— begin —

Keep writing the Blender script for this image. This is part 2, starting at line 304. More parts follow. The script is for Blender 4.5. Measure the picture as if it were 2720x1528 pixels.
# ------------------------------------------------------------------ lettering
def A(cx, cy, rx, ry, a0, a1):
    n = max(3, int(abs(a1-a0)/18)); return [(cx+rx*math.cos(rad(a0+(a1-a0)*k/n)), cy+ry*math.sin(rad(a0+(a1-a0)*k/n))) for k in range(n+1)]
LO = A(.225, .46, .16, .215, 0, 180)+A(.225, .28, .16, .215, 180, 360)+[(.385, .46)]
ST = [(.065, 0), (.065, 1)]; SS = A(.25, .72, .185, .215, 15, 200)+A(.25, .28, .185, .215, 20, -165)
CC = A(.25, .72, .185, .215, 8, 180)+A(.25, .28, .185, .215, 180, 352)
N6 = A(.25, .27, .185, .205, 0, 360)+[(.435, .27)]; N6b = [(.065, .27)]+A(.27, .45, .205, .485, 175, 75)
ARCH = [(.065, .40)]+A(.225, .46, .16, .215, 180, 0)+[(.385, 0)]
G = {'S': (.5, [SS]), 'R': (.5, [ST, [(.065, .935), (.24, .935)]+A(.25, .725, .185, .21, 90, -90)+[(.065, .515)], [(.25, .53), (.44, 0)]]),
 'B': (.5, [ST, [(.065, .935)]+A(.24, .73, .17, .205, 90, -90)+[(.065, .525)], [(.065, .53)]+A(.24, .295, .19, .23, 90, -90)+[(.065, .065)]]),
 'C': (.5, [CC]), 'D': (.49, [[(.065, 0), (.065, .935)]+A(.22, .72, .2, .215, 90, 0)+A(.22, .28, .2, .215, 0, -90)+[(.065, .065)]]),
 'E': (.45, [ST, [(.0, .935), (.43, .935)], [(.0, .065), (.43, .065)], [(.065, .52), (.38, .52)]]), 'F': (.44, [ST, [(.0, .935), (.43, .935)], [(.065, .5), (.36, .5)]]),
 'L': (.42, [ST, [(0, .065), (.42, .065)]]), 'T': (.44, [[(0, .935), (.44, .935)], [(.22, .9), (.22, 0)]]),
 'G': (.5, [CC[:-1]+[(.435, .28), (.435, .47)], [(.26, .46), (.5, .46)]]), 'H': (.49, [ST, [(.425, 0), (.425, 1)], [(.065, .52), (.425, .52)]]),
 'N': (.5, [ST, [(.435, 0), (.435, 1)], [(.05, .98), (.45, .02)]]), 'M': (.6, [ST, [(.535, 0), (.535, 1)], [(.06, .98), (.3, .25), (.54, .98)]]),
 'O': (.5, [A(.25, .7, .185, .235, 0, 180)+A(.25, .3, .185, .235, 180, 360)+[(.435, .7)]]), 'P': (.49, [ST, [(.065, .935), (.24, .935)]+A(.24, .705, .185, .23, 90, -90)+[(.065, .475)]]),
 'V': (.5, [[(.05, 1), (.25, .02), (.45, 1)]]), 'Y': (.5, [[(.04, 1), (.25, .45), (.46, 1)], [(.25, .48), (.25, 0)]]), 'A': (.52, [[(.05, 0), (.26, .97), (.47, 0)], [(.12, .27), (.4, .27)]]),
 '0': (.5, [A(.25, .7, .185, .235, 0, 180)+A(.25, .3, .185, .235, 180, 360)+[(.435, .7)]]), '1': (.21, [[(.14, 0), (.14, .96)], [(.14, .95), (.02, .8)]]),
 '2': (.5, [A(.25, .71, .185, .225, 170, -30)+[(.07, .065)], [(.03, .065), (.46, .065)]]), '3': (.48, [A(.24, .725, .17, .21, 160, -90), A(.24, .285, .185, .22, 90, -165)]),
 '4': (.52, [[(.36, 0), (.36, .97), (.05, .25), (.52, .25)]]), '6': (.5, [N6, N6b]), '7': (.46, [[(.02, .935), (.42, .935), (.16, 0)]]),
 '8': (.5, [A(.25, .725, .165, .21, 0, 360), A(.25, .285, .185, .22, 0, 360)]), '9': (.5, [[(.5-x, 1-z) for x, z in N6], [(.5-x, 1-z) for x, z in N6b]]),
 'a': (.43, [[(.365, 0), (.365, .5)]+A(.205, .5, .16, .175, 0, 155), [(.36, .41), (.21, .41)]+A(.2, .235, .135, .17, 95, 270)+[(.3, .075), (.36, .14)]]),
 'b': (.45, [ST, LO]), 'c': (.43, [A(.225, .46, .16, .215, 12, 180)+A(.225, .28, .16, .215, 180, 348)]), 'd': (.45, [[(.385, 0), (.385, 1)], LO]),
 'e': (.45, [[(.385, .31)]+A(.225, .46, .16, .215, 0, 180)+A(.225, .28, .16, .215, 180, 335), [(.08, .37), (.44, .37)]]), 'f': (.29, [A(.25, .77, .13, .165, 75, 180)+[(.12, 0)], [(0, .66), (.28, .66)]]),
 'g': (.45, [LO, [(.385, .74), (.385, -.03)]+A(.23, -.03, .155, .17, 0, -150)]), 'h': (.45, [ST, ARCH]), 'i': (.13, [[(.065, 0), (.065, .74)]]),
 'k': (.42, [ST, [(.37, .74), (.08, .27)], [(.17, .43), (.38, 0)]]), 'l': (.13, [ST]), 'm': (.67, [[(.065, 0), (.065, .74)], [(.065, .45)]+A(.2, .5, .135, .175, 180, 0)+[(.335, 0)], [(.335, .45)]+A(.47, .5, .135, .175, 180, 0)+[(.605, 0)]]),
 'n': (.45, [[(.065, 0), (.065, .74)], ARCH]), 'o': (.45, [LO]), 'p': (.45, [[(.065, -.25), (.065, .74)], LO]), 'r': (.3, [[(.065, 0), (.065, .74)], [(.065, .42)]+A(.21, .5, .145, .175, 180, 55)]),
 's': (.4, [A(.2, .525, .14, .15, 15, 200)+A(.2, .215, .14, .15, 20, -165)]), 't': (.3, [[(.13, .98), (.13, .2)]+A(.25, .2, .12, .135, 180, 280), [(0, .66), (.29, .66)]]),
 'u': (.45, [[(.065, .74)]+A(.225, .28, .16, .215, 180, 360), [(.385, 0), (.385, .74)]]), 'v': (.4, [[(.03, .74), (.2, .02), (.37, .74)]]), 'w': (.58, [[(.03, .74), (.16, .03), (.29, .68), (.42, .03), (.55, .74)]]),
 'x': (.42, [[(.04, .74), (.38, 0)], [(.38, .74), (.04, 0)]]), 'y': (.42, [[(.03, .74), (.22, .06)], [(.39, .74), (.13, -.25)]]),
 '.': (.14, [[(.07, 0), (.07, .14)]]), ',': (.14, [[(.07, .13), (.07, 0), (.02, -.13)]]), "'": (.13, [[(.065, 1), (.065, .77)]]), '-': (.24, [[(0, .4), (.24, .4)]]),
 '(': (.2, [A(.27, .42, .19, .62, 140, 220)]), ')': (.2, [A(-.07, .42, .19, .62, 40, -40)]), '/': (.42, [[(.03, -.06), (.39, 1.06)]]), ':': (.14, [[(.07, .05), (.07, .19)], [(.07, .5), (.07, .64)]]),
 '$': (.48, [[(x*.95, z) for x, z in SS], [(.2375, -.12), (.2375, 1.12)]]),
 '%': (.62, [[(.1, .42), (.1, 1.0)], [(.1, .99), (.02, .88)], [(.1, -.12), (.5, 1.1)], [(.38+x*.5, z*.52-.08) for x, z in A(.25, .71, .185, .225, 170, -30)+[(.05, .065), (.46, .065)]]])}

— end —
— begin —

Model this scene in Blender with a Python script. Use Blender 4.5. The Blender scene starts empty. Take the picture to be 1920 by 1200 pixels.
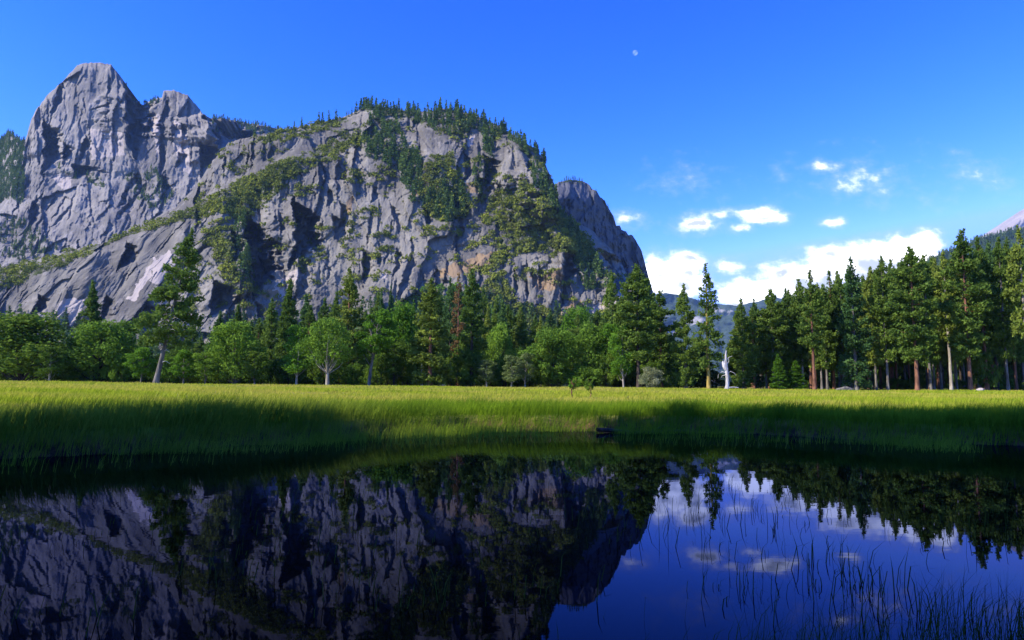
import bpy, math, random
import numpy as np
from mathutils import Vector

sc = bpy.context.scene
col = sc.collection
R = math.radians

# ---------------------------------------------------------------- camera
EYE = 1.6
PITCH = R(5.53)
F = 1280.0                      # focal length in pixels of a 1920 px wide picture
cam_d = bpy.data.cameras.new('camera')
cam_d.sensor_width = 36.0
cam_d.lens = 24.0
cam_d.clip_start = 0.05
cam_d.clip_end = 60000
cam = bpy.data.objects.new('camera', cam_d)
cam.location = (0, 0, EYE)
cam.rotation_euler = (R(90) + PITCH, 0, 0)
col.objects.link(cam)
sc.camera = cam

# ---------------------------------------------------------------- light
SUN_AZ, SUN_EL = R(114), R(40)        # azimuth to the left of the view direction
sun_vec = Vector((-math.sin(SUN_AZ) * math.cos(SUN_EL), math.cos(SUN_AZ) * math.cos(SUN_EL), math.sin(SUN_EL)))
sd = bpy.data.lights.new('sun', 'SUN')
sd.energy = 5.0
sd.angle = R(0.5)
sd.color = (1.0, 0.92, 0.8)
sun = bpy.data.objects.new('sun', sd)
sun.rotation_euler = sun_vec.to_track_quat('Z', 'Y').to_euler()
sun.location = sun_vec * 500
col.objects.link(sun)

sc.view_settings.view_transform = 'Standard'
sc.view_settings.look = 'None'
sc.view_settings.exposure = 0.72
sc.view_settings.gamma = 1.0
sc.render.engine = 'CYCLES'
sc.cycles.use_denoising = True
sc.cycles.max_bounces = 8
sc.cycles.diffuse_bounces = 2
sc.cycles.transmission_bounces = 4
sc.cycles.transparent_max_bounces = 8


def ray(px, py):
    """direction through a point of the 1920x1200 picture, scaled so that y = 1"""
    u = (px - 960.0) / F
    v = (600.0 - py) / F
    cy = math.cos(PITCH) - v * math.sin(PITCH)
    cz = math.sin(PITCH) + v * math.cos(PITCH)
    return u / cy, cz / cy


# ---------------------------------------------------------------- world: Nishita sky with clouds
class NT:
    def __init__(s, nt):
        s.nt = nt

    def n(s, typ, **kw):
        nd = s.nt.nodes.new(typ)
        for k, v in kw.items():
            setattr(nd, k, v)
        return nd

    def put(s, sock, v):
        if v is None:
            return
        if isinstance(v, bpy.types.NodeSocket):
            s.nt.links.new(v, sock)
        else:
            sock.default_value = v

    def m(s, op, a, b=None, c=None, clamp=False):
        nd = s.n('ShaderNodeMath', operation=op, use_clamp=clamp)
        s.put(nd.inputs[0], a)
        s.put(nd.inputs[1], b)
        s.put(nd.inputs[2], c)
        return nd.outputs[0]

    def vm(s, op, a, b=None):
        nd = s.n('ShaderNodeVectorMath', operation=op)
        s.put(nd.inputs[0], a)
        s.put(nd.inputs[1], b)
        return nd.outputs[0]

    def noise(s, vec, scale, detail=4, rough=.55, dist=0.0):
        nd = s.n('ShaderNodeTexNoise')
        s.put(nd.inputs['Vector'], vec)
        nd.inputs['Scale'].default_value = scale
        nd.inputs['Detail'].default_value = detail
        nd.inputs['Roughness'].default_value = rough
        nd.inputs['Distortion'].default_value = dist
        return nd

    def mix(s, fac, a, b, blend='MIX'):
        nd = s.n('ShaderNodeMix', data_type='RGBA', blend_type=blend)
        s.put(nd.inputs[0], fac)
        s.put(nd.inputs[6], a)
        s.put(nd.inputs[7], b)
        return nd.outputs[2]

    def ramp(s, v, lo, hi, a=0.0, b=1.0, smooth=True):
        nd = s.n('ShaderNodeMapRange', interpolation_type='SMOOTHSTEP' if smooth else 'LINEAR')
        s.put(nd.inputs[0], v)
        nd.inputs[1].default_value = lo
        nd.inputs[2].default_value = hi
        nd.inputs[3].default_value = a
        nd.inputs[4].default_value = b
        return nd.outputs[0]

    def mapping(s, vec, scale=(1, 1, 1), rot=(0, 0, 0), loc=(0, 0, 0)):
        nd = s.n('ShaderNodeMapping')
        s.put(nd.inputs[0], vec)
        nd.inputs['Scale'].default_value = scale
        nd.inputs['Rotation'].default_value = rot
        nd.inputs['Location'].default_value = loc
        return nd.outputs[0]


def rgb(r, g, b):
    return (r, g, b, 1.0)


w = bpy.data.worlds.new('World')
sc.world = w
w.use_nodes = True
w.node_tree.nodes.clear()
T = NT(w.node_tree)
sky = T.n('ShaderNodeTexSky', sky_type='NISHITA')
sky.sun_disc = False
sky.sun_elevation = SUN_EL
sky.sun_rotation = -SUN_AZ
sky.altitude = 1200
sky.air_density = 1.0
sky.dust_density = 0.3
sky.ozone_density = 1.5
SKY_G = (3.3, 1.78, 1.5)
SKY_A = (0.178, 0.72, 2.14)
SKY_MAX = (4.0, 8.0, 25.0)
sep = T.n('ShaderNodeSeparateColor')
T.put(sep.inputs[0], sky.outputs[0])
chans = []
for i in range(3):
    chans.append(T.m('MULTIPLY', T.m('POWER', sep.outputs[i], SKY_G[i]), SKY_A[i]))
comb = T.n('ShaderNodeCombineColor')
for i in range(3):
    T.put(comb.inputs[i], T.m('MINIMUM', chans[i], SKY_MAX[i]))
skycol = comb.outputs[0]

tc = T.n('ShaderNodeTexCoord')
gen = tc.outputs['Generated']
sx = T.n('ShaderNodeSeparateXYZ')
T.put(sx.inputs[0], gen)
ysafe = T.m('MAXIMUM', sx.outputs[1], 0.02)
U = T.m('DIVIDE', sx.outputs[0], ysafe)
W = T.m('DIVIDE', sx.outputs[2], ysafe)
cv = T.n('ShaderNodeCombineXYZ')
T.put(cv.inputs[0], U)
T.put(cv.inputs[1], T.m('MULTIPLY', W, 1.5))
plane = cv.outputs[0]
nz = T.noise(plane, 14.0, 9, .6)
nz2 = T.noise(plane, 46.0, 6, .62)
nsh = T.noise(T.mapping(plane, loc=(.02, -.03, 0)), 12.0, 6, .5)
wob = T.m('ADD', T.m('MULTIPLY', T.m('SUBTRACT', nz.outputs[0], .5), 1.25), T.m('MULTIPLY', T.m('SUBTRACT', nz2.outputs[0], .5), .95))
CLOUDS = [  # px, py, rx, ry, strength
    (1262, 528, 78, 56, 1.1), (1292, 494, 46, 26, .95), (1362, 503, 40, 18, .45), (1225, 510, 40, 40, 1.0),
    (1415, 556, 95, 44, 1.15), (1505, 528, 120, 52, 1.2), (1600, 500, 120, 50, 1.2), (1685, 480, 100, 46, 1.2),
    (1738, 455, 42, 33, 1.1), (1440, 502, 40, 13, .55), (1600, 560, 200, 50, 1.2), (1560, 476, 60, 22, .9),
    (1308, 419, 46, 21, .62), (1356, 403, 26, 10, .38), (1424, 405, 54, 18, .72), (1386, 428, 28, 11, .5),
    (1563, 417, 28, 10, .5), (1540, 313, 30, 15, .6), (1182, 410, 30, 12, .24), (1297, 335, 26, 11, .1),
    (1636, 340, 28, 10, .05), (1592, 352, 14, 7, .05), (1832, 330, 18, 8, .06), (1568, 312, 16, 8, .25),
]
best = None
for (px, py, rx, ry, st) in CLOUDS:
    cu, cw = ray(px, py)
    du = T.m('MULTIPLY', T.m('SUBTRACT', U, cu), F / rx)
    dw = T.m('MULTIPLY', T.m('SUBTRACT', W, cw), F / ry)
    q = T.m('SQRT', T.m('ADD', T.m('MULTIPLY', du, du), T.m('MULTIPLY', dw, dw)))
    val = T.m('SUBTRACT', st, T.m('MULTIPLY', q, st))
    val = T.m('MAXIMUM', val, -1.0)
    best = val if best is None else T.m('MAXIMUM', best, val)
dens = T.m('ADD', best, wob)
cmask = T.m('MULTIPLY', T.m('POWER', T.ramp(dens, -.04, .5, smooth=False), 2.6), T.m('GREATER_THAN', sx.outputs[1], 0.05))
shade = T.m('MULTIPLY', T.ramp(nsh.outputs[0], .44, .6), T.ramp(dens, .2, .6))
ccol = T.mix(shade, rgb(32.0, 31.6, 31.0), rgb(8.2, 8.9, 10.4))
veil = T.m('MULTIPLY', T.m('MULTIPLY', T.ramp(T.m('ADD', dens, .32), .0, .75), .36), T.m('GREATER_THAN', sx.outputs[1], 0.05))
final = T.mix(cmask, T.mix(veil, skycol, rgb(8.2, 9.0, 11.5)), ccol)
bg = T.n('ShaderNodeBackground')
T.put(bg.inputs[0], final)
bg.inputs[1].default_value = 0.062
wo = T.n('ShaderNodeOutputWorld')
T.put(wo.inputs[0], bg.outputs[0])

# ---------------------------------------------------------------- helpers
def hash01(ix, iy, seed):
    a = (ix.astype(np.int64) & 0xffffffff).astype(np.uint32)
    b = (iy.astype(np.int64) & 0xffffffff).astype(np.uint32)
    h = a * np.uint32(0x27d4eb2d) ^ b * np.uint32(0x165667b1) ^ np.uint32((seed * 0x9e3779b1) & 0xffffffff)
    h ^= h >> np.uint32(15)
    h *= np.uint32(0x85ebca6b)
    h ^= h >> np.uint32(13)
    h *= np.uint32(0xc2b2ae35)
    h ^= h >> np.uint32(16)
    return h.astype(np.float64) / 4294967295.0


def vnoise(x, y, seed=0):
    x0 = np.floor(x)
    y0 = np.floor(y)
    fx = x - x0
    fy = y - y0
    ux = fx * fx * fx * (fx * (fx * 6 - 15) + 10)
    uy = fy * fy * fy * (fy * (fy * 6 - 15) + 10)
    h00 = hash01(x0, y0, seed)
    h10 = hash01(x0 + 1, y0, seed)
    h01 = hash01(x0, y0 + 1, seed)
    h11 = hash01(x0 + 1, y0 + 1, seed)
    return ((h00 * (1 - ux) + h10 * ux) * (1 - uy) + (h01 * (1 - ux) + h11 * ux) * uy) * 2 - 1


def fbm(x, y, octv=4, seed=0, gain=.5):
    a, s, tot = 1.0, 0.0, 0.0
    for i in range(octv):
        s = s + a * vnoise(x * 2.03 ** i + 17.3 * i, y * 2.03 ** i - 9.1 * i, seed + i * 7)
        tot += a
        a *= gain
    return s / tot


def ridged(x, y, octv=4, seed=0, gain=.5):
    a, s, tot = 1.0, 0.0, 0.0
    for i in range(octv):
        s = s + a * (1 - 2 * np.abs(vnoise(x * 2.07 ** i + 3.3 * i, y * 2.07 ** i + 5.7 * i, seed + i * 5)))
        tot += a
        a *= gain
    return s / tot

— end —
— begin —

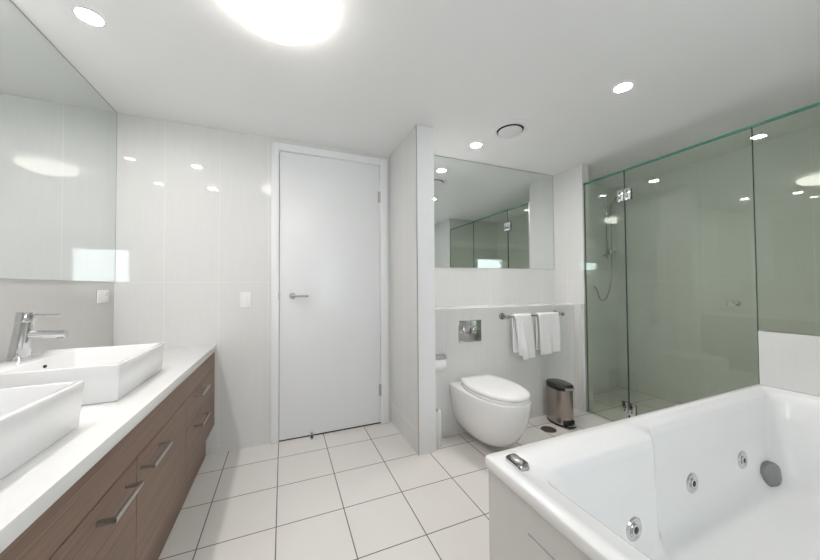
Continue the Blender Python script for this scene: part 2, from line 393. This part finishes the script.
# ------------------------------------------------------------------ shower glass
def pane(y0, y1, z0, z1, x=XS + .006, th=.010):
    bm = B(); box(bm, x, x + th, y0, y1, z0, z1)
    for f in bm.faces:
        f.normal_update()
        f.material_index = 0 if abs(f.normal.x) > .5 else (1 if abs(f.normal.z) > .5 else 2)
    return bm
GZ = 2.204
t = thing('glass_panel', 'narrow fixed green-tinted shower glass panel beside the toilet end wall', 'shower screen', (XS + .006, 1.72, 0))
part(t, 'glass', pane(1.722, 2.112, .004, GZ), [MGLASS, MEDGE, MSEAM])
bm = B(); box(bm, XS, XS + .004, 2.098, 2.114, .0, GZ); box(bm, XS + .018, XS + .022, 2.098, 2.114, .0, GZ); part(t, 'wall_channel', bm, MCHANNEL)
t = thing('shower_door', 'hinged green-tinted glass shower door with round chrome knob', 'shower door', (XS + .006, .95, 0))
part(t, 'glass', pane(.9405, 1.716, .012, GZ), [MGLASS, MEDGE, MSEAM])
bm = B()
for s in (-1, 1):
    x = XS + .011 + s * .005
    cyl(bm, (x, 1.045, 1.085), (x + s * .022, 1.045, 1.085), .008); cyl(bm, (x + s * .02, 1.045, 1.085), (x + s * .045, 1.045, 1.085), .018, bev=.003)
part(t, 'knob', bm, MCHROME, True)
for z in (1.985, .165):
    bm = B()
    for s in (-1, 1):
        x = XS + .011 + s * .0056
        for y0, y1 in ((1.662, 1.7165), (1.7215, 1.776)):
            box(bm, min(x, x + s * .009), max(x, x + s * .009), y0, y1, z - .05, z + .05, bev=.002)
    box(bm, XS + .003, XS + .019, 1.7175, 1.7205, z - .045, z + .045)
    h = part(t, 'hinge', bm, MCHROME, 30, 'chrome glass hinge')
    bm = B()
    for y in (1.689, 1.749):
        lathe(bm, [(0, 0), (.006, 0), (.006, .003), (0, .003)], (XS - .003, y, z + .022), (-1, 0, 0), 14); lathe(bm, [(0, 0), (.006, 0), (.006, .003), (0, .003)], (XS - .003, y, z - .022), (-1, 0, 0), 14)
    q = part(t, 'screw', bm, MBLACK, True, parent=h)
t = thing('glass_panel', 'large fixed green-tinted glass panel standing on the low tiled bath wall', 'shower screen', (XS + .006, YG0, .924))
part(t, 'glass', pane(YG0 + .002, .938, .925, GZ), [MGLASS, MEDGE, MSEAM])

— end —

→ **EXERCISE TASK**
Print the lines from the line containing "Continue the Blender" to the line containing "part(t, 'glass', pane(YG0", both ends included, exactly and with nothing added.

→ **FINAL ANSWER**
Continue the Blender Python script for this scene: part 2, from line 393. This part finishes the script.
# ------------------------------------------------------------------ shower glass
def pane(y0, y1, z0, z1, x=XS + .006, th=.010):
    bm = B(); box(bm, x, x + th, y0, y1, z0, z1)
    for f in bm.faces:
        f.normal_update()
        f.material_index = 0 if abs(f.normal.x) > .5 else (1 if abs(f.normal.z) > .5 else 2)
    return bm
GZ = 2.204
t = thing('glass_panel', 'narrow fixed green-tinted shower glass panel beside the toilet end wall', 'shower screen', (XS + .006, 1.72, 0))
part(t, 'glass', pane(1.722, 2.112, .004, GZ), [MGLASS, MEDGE, MSEAM])
bm = B(); box(bm, XS, XS + .004, 2.098, 2.114, .0, GZ); box(bm, XS + .018, XS + .022, 2.098, 2.114, .0, GZ); part(t, 'wall_channel', bm, MCHANNEL)
t = thing('shower_door', 'hinged green-tinted glass shower door with round chrome knob', 'shower door', (XS + .006, .95, 0))
part(t, 'glass', pane(.9405, 1.716, .012, GZ), [MGLASS, MEDGE, MSEAM])
bm = B()
for s in (-1, 1):
    x = XS + .011 + s * .005
    cyl(bm, (x, 1.045, 1.085), (x + s * .022, 1.045, 1.085), .008); cyl(bm, (x + s * .02, 1.045, 1.085), (x + s * .045, 1.045, 1.085), .018, bev=.003)
part(t, 'knob', bm, MCHROME, True)
for z in (1.985, .165):
    bm = B()
    for s in (-1, 1):
        x = XS + .011 + s * .0056
        for y0, y1 in ((1.662, 1.7165), (1.7215, 1.776)):
            box(bm, min(x, x + s * .009), max(x, x + s * .009), y0, y1, z - .05, z + .05, bev=.002)
    box(bm, XS + .003, XS + .019, 1.7175, 1.7205, z - .045, z + .045)
    h = part(t, 'hinge', bm, MCHROME, 30, 'chrome glass hinge')
    bm = B()
    for y in (1.689, 1.749):
        lathe(bm, [(0, 0), (.006, 0), (.006, .003), (0, .003)], (XS - .003, y, z + .022), (-1, 0, 0), 14); lathe(bm, [(0, 0), (.006, 0), (.006, .003), (0, .003)], (XS - .003, y, z - .022), (-1, 0, 0), 14)
    q = part(t, 'screw', bm, MBLACK, True, parent=h)
t = thing('glass_panel', 'large fixed green-tinted glass panel standing on the low tiled bath wall', 'shower screen', (XS + .006, YG0, .924))
part(t, 'glass', pane(YG0 + .002, .938, .925, GZ), [MGLASS, MEDGE, MSEAM])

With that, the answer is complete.